Let's go over some momentous events that took place on this day in economic and financial history.

A billion here, a billion there, and pretty soon you're talking real money. It wasn't so long ago that the national debt of the United States was still measured in billions, but that changed on Oct. 22, 1981, when routine Treasury transactions pushed the debt into the not-at-all-routine trillion-dollar level.

The U.S. government successfully paid off its debt for a brief period in 1835. By the middle of the Civil War it had passed the billion-dollar level, and by 1974 it had reached $500 billion. Seven years of deficit spending added another $500 billion to that total by 1981.

High yields on the Treasuries of the time meant that the government expected to spend $100 billion on interest payments for the 1982 fiscal year. Three decades later, despite a 16-fold increase in the national debt, interest payments have increased only fourfold. The national debt remains a huge political issue. Unfortunately, solutions are far harder to find than talking points.

"If we as a nation needed a warning," President Reagan said of the 13-figure debt, "let this be it." By the end of his term, the national debt more than doubled.

Let there be light
Thomas Edison developed the first successful carbon-filament light bulb on Oct. 22, 1879. Just over a year later he founded the Edison Illuminating Company to capitalize on this world-changing invention, and the Electric Age began in earnest. Edison General Electric was formed a decade later, and it soon merged with the Thomson-Houston Electric Company to form General Electric (GE -2.69%).

GE quickly became a national leader in electricity distribution and was one of the founding members of the Dow Jones Industrial Average (^DJI -0.04%) in 1896. Where would it be today if not for that first faintly glowing glass bulb?

A panic takes hold
The Knickerbocker Trust Company, a large New York bank, became a Lehman Brothers of turn-of-the-century Wall Street on Oct. 22, 1907. The bank became insolvent after a major bank run removed $8 million from its coffers in a single morning. It was then several days into a panic sparked by a failed stock-manipulation scheme, but the collapse of the Knickerbocker Trust became the first in a chain of bank failures that soon threatened to wipe out the entire stock market, which at the time depended on short-term loans from the banks for much of its trading volume.

The Dow was by then already in free fall -- the natural result of an economic contraction that had been under way since that summer and which would continue well into the following year. It bottomed out in November, having lost 10% of its value since the day of the Knickerbocker Trust's collapse -- but it had already lost 38% of its value, from a peak reached at the beginning of 1907, by Oct. 22.

J. P. Morgan, eponymous founder of a part of JPMorgan Chase (JPM -0.18%), then wielded more power over the financial world than current CEO Jamie Dimon does today. He quickly moved to arrest the crisis, arranging substantial loans to many of the largest banks in amounts that eventually totaled more than $100 million. The crisis reached an end in early November -- just as the Dow bottomed out -- when Morgan arranged for goliath United States Steel (X 0.24%) to acquire the Tennessee Coal, Iron and Railroad Company, the distressed shares of which threatened to break a major brokerage firm.

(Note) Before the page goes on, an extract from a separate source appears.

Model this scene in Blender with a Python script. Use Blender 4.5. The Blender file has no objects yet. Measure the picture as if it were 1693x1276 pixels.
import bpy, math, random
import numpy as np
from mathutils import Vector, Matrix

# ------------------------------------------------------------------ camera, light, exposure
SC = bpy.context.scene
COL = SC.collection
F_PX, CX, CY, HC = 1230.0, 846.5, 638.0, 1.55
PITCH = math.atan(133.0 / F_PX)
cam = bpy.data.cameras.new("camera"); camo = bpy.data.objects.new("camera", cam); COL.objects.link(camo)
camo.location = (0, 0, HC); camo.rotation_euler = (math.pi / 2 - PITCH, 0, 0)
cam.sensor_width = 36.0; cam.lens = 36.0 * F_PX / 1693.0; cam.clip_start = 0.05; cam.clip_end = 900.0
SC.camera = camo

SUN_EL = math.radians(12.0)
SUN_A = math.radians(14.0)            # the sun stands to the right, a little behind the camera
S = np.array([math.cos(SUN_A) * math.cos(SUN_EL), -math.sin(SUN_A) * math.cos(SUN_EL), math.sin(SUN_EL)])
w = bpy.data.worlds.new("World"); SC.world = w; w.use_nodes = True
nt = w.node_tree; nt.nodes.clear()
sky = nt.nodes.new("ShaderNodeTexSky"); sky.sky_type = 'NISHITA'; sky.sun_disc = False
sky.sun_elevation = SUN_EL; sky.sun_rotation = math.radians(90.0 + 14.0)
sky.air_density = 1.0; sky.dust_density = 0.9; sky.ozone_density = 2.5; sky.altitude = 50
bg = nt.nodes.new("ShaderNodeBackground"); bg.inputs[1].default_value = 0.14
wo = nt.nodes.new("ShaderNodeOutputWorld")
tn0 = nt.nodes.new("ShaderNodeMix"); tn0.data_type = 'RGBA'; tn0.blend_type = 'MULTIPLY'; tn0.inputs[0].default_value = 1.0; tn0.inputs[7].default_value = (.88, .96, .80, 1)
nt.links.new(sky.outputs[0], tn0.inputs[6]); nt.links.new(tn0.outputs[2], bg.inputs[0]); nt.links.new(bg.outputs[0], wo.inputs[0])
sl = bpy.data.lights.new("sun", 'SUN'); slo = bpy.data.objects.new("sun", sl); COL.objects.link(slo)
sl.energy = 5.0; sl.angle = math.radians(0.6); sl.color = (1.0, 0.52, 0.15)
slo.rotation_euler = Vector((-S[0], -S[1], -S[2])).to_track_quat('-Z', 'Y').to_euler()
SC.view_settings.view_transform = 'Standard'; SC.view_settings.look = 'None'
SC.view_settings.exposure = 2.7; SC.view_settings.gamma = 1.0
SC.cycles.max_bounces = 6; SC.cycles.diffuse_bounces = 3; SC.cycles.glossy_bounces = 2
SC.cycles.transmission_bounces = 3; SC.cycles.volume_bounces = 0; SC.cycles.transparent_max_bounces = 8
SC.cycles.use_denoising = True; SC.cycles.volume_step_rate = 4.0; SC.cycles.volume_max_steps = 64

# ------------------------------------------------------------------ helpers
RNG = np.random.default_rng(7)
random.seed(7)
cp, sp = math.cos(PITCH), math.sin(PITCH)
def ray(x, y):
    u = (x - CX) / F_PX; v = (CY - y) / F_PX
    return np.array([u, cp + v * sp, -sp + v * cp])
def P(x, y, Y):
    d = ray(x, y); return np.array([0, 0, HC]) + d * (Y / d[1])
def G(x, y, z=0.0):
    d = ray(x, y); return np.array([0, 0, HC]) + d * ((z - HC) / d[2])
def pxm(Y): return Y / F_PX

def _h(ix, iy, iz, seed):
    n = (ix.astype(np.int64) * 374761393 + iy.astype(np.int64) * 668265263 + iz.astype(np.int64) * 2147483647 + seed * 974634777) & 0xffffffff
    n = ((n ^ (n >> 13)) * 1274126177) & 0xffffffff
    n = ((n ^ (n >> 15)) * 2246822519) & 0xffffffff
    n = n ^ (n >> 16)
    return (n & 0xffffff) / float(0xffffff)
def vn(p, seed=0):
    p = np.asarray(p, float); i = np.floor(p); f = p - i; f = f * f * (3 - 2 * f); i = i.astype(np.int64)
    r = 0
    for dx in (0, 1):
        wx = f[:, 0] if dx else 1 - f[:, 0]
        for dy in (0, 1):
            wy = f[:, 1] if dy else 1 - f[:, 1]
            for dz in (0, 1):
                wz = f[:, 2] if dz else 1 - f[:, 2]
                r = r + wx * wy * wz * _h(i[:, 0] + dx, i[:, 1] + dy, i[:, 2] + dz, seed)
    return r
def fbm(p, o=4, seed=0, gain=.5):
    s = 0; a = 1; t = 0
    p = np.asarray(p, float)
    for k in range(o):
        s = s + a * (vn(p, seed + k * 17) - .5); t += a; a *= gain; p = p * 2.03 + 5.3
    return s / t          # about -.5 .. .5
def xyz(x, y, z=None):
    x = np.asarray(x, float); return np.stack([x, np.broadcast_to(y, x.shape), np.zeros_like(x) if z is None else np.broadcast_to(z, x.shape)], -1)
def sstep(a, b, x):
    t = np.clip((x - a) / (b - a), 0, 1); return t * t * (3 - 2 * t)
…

The Panic of 1907 -- and Morgan's outsize impact on its outcome -- spurred renewed national calls for banking reform. The U.S. at the time lacked a central banking institution, but a National Monetary Commission, formed shortly after the panic, would eventually devise a central-banking structure that would inspire the Federal Reserve Act of 1913.

Copy that
The process that gives Xerox (XRX) its name was successfully tested for the first time on Oct. 22, 1938. Chester Carlson, an independent inventor, managed to create an electrophotographic image in his New York City lab, combining electrostatic printing with photography. The technique took many years to find commercial success. Carlson couldn't even find a company to license his patented technology until the Haloid Company, a small photo-paper manufacturer, signed a licensing agreement in 1946.

By the time Haloid announced its commercial intentions, a decade to the day after Carlson's first successful effort, electrophotography had been renamed "xerography," for the Greek words "xeros" and "graphein," for "dry writing." The process became the financial backbone of the renamed Xerox Corporation by 1959, when it released the Xerox 914. Within two years, revenue doubled, and by the end of the 1960s Xerox's stock had driven one of the earliest tech booms, growing 6,600% over the course of the decade and creating a group of "Xerox millionaires" who rivaled any of today's modern dot-com successes.